- _What this task involves_
Without including any pictures, write out all the entries exactly.

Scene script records
========================================
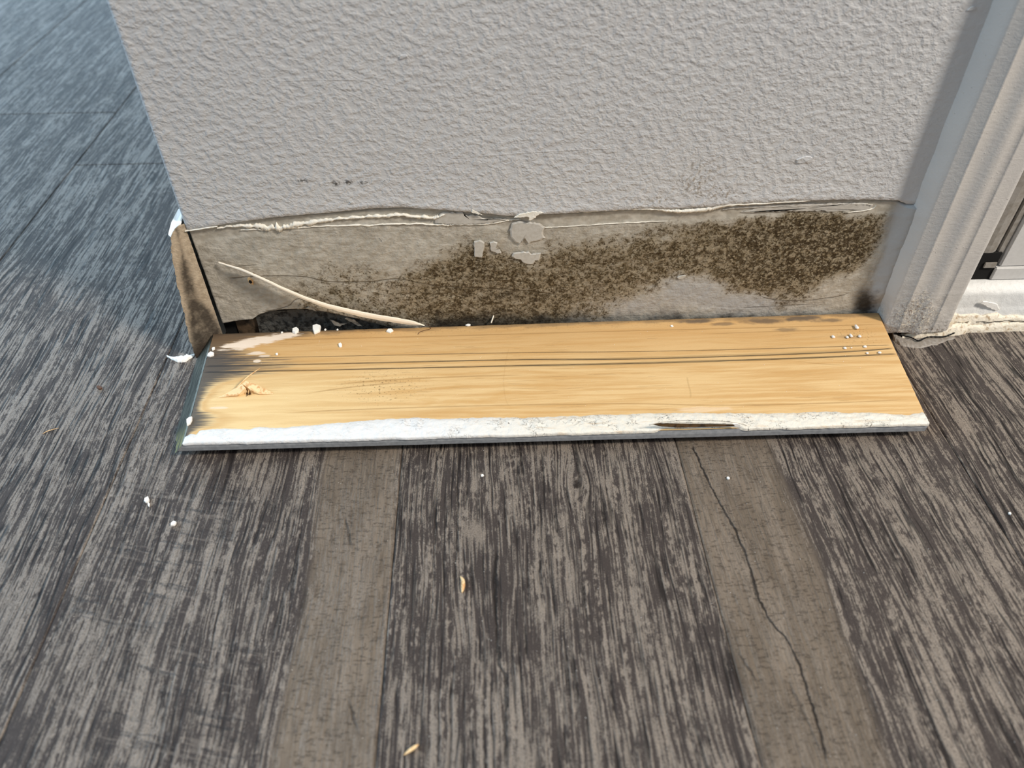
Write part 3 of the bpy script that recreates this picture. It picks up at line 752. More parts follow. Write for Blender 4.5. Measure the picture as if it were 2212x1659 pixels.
# cross-section: (s from the left front edge, y)
prof = [(-.0050, .004), (-.0040, -.0015), (-.0012, -.0082), (0, -.0100), (.0010, -.0106), (.0088, -.0107), (.0092, -.0112), (.0097, -.0107), (.0165, -.0108), (.0190, -.0118), (.0215, -.0124),
        (.0240, -.0118), (.0265, -.0108), (.0300, -.0107), (.0304, -.0111), (.0309, -.0107), (.0380, -.0104), (.0400, -.0098), (.0422, -.0075), (.0426, -.004), (.0426, .012)]
zs = np.concatenate([np.linspace(0.0050, 0.12, 110), np.linspace(0.125, 0.25, 20), [0.5, 0.9, 1.688]])
G = np.zeros((len(zs), len(prof), 3))
for i, z in enumerate(zs):
    lean = 0.2393 - 0.025 * min(z, .5)
    for j, (s_, y_) in enumerate(prof):
        e = 0.0009 * math.exp(-((z - .004) / .012) ** 2)
        n1 = float(fbm(s_ * 300, z * 300, 88)); n2 = float(fbm(j * .7, z * 120, 90))
        up = float(sstep(z, .014, .034)); s_ = s_ * up if s_ < 0 else s_
        xo = 0.0014 * n2 * (max(up, .1) if j <= 2 else 0.15)
        G[i, j] = (lean + s_ + xo, y_ - e * (1 + n1) - (0.0012 * n1 * math.exp(-z / .03)), z + (0.0016 * float(fbm(s_ * 220, 0, 12)) if i == 0 else 0))
cas = grid_obj('casing', G, M['casing'], trim, flip=False); tag(cas, 'grey painted casing with crumbling foot')
cb = box('casing_back', (0.2393, -.006, .006), (0.2790, .0074, 0.3), M['drywall_core'], trim)
cb.hide_render = False
# caulk between casing foot and floor
def lumpy(name, pts, hts, wid, mat, seed, parent, floorz=0.0):
    """low ridge of filler along a floor path: pts px centre line"""
    path = smoothpath([onz(a, c, floorz) for a, c in pts], 120); n = len(path); s = np.linspace(0, 1, n)
    H = np.interp(s, np.linspace(0, 1, len(hts)), hts); Wd = np.interp(s, np.linspace(0, 1, len(wid)), wid)
    rows = np.linspace(-1, 1, 15); G = np.zeros((15, n, 3))
    for i, a in enumerate(rows):
        nn = fbm(s * n * .12, s * 0 + a * 2.5, seed)
        G[i] = path; G[i, :, 1] += a * Wd * (1 + .5 * nn); G[i, :, 2] = floorz + H * np.maximum(0, (1 - abs(a) ** 2.2)) * (1 + .9 * nn) - (0.0006 if abs(a) == 1 else 0)
        G[i, :, 0] += .0008 * fbm(s * n * .2, s * 0 + a * 3, seed + 3)
    return grid_obj(name, G, mat, parent)
l1 = lumpy('caulk', [(1945, 728), (1970, 725), (2005, 722), (2045, 718), (2082, 710), (2102, 698)], [.0020, .0045, .0058, .0060, .0065, .004], [.002, .0032, .0036, .0038, .0042, .003], M['caulk'], 4, trim)
l2 = lumpy('filler', [(1918, 718), (1940, 734), (1975, 741), (2015, 736), (2060, 727)], [.0040, .0016, .0010, .0007, .0003], [.008, .0060, .0050, .0045, .002], M['caulk_grey'], 9, trim)
l3 = lumpy('filler', [(1912, 700), (1925, 703), (1950, 704), (1985, 702)], [.006, .0060, .0050, .003], [.004, .006, .006, .004], M['casing'], 15, trim)
tag(l2, 'grey smeared filler on the floor')
# dark crack under the caulk
def crack(px, z, w, parent, mat=None, name='crack'):
    path = smoothpath([onz(a, c, z) for a, c in px], 40)
    return tube(name, path, [w * (.4 + .6 * abs(math.sin(i * 1.7))) for i in range(40)], mat or M['void'], parent, seg=5)
crack([(1940, 722), (1968, 729), (1985, 736), (2005, 728), (2040, 727), (2062, 719)], .0020, .0006, trim)

# ------------------------------------------------------------------ sill and door at the right
sill = empty('trim_2', (0.34, 0, 0)); tag(sill, kind='structure')
# sill profile y,z extruded along x
sp_ = [(-.0020, 0), (-.0024, .006), (-.0022, .0115), (-.0012, .0140), (-.0006, .0155), (-.0006, .0235), (.0004, .0255), (.0030, .0275), (.0065, .0296), (.030, .0296), (.030, .0)]
xs = np.linspace(.2795, 1.0, 260); G = np.zeros((len(sp_), len(xs), 3))
for i, (y_, z_) in enumerate(sp_):
    G[i, :, 0] = xs; nn = fbm(xs * 180, xs * 0 + i * .7, 44)
    amp = .0016 if i in (1, 2, 3) else .0006
    G[i, :, 1] = y_ - amp * nn; G[i, :, 2] = z_ + (amp * .8 * fbm(xs * 200, xs * 0 + i * 3, 45) if 0 < i < 8 else 0)
so = grid_obj('sill_board', G, M['white_sill'], sill, flip=True); tag(so, 'chipped white sill board')
def lump_x(name, x0, x1, y0, wid, H, mat, seed, parent):
    xs = np.linspace(x0, x1, 160); rows = np.linspace(-1, 1, 15); G = np.zeros((15, 160, 3))
    for i, a in enumerate(rows):
        nn = fbm(xs * 160, xs * 0 + a * 2.2, seed)
        G[i, :, 0] = xs; G[i, :, 1] = y0 + a * wid * (1 + .35 * nn); G[i, :, 2] = H * (1 - abs(a) ** 2.4) * (1 + .8 * nn) - (.0008 if abs(a) == 1 else 0)
    return grid_obj(name, G, mat, parent)
lump_x('caulk', .281, .99, -.0024, .0034, .0105, M['caulk'], 5, sill)
lump_x('caulk', .283, .99, -.0048, .0026, .0050, M['caulk'], 6, sill)
crk = np.array([(x, -.0050 + .0005 * math.sin(x * 300) + .0004 * math.sin(x * 811), .0066) for x in np.linspace(.287, .42, 60)])
tube('crack', crk, [.00014 + .00012 * abs(math.sin(i * .9)) for i in range(60)], M['void'], sill, seg=5)
fl = slab('paint_flake', [ony(*p, -.0018) for p in ((2118, 655), (2122, 650), (2140, 652), (2155, 658), (2160, 668), (2150, 671), (2135, 664))], (0, -1, .2), .0006, M['white_chip'], sill, jitter=.0004, seed=3)

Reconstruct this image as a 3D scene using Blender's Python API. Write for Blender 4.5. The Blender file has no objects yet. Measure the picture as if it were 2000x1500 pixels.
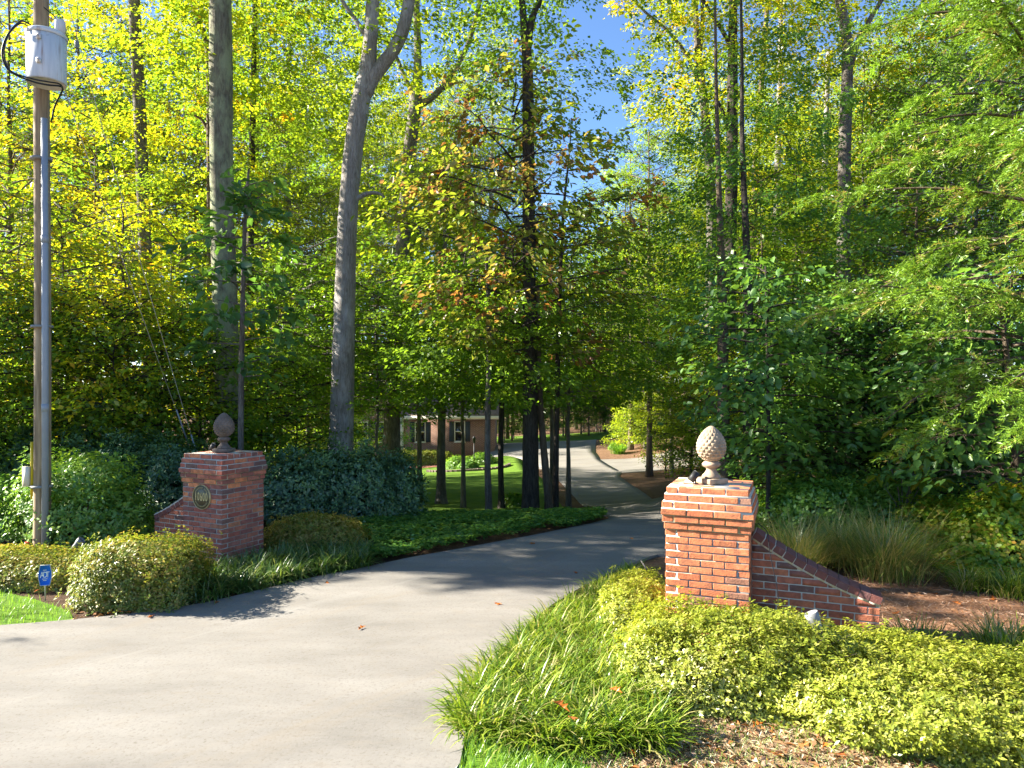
========================================
- _Problem solution_
Write part 3 of the bpy script that recreates this picture. It picks up at line 752. More parts follow. Write for Blender 4.5. Measure the picture as if it were 2212x1659 pixels.
# cross-section: (s from the left front edge, y)
prof = [(-.0050, .004), (-.0040, -.0015), (-.0012, -.0082), (0, -.0100), (.0010, -.0106), (.0088, -.0107), (.0092, -.0112), (.0097, -.0107), (.0165, -.0108), (.0190, -.0118), (.0215, -.0124),
        (.0240, -.0118), (.0265, -.0108), (.0300, -.0107), (.0304, -.0111), (.0309, -.0107), (.0380, -.0104), (.0400, -.0098), (.0422, -.0075), (.0426, -.004), (.0426, .012)]
zs = np.concatenate([np.linspace(0.0050, 0.12, 110), np.linspace(0.125, 0.25, 20), [0.5, 0.9, 1.688]])
G = np.zeros((len(zs), len(prof), 3))
for i, z in enumerate(zs):
    lean = 0.2393 - 0.025 * min(z, .5)
    for j, (s_, y_) in enumerate(prof):
        e = 0.0009 * math.exp(-((z - .004) / .012) ** 2)
        n1 = float(fbm(s_ * 300, z * 300, 88)); n2 = float(fbm(j * .7, z * 120, 90))
        up = float(sstep(z, .014, .034)); s_ = s_ * up if s_ < 0 else s_
        xo = 0.0014 * n2 * (max(up, .1) if j <= 2 else 0.15)
        G[i, j] = (lean + s_ + xo, y_ - e * (1 + n1) - (0.0012 * n1 * math.exp(-z / .03)), z + (0.0016 * float(fbm(s_ * 220, 0, 12)) if i == 0 else 0))
cas = grid_obj('casing', G, M['casing'], trim, flip=False); tag(cas, 'grey painted casing with crumbling foot')
cb = box('casing_back', (0.2393, -.006, .006), (0.2790, .0074, 0.3), M['drywall_core'], trim)
cb.hide_render = False
# caulk between casing foot and floor
def lumpy(name, pts, hts, wid, mat, seed, parent, floorz=0.0):
    """low ridge of filler along a floor path: pts px centre line"""
    path = smoothpath([onz(a, c, floorz) for a, c in pts], 120); n = len(path); s = np.linspace(0, 1, n)
    H = np.interp(s, np.linspace(0, 1, len(hts)), hts); Wd = np.interp(s, np.linspace(0, 1, len(wid)), wid)
    rows = np.linspace(-1, 1, 15); G = np.zeros((15, n, 3))
    for i, a in enumerate(rows):
        nn = fbm(s * n * .12, s * 0 + a * 2.5, seed)
        G[i] = path; G[i, :, 1] += a * Wd * (1 + .5 * nn); G[i, :, 2] = floorz + H * np.maximum(0, (1 - abs(a) ** 2.2)) * (1 + .9 * nn) - (0.0006 if abs(a) == 1 else 0)
        G[i, :, 0] += .0008 * fbm(s * n * .2, s * 0 + a * 3, seed + 3)
    return grid_obj(name, G, mat, parent)
l1 = lumpy('caulk', [(1945, 728), (1970, 725), (2005, 722), (2045, 718), (2082, 710), (2102, 698)], [.0020, .0045, .0058, .0060, .0065, .004], [.002, .0032, .0036, .0038, .0042, .003], M['caulk'], 4, trim)
l2 = lumpy('filler', [(1918, 718), (1940, 734), (1975, 741), (2015, 736), (2060, 727)], [.0040, .0016, .0010, .0007, .0003], [.008, .0060, .0050, .0045, .002], M['caulk_grey'], 9, trim)
l3 = lumpy('filler', [(1912, 700), (1925, 703), (1950, 704), (1985, 702)], [.006, .0060, .0050, .003], [.004, .006, .006, .004], M['casing'], 15, trim)
tag(l2, 'grey smeared filler on the floor')
# dark crack under the caulk
def crack(px, z, w, parent, mat=None, name='crack'):
    path = smoothpath([onz(a, c, z) for a, c in px], 40)
    return tube(name, path, [w * (.4 + .6 * abs(math.sin(i * 1.7))) for i in range(40)], mat or M['void'], parent, seg=5)
crack([(1940, 722), (1968, 729), (1985, 736), (2005, 728), (2040, 727), (2062, 719)], .0020, .0006, trim)

# ------------------------------------------------------------------ sill and door at the right
sill = empty('trim_2', (0.34, 0, 0)); tag(sill, kind='structure')
# sill profile y,z extruded along x
sp_ = [(-.0020, 0), (-.0024, .006), (-.0022, .0115), (-.0012, .0140), (-.0006, .0155), (-.0006, .0235), (.0004, .0255), (.0030, .0275), (.0065, .0296), (.030, .0296), (.030, .0)]
xs = np.linspace(.2795, 1.0, 260); G = np.zeros((len(sp_), len(xs), 3))
for i, (y_, z_) in enumerate(sp_):
    G[i, :, 0] = xs; nn = fbm(xs * 180, xs * 0 + i * .7, 44)
    amp = .0016 if i in (1, 2, 3) else .0006
    G[i, :, 1] = y_ - amp * nn; G[i, :, 2] = z_ + (amp * .8 * fbm(xs * 200, xs * 0 + i * 3, 45) if 0 < i < 8 else 0)
so = grid_obj('sill_board', G, M['white_sill'], sill, flip=True); tag(so, 'chipped white sill board')
def lump_x(name, x0, x1, y0, wid, H, mat, seed, parent):
    xs = np.linspace(x0, x1, 160); rows = np.linspace(-1, 1, 15); G = np.zeros((15, 160, 3))
    for i, a in enumerate(rows):
        nn = fbm(xs * 160, xs * 0 + a * 2.2, seed)
        G[i, :, 0] = xs; G[i, :, 1] = y0 + a * wid * (1 + .35 * nn); G[i, :, 2] = H * (1 - abs(a) ** 2.4) * (1 + .8 * nn) - (.0008 if abs(a) == 1 else 0)
    return grid_obj(name, G, mat, parent)
lump_x('caulk', .281, .99, -.0024, .0034, .0105, M['caulk'], 5, sill)
lump_x('caulk', .283, .99, -.0048, .0026, .0050, M['caulk'], 6, sill)
crk = np.array([(x, -.0050 + .0005 * math.sin(x * 300) + .0004 * math.sin(x * 811), .0066) for x in np.linspace(.287, .42, 60)])
tube('crack', crk, [.00014 + .00012 * abs(math.sin(i * .9)) for i in range(60)], M['void'], sill, seg=5)
fl = slab('paint_flake', [ony(*p, -.0018) for p in ((2118, 655), (2122, 650), (2140, 652), (2155, 658), (2160, 668), (2150, 671), (2135, 664))], (0, -1, .2), .0006, M['white_chip'], sill, jitter=.0004, seed=3)

Reconstruct this image as a 3D scene using Blender's Python API. Write for Blender 4.5. The Blender file has no objects yet. Measure the picture as if it were 2000x1500 pixels.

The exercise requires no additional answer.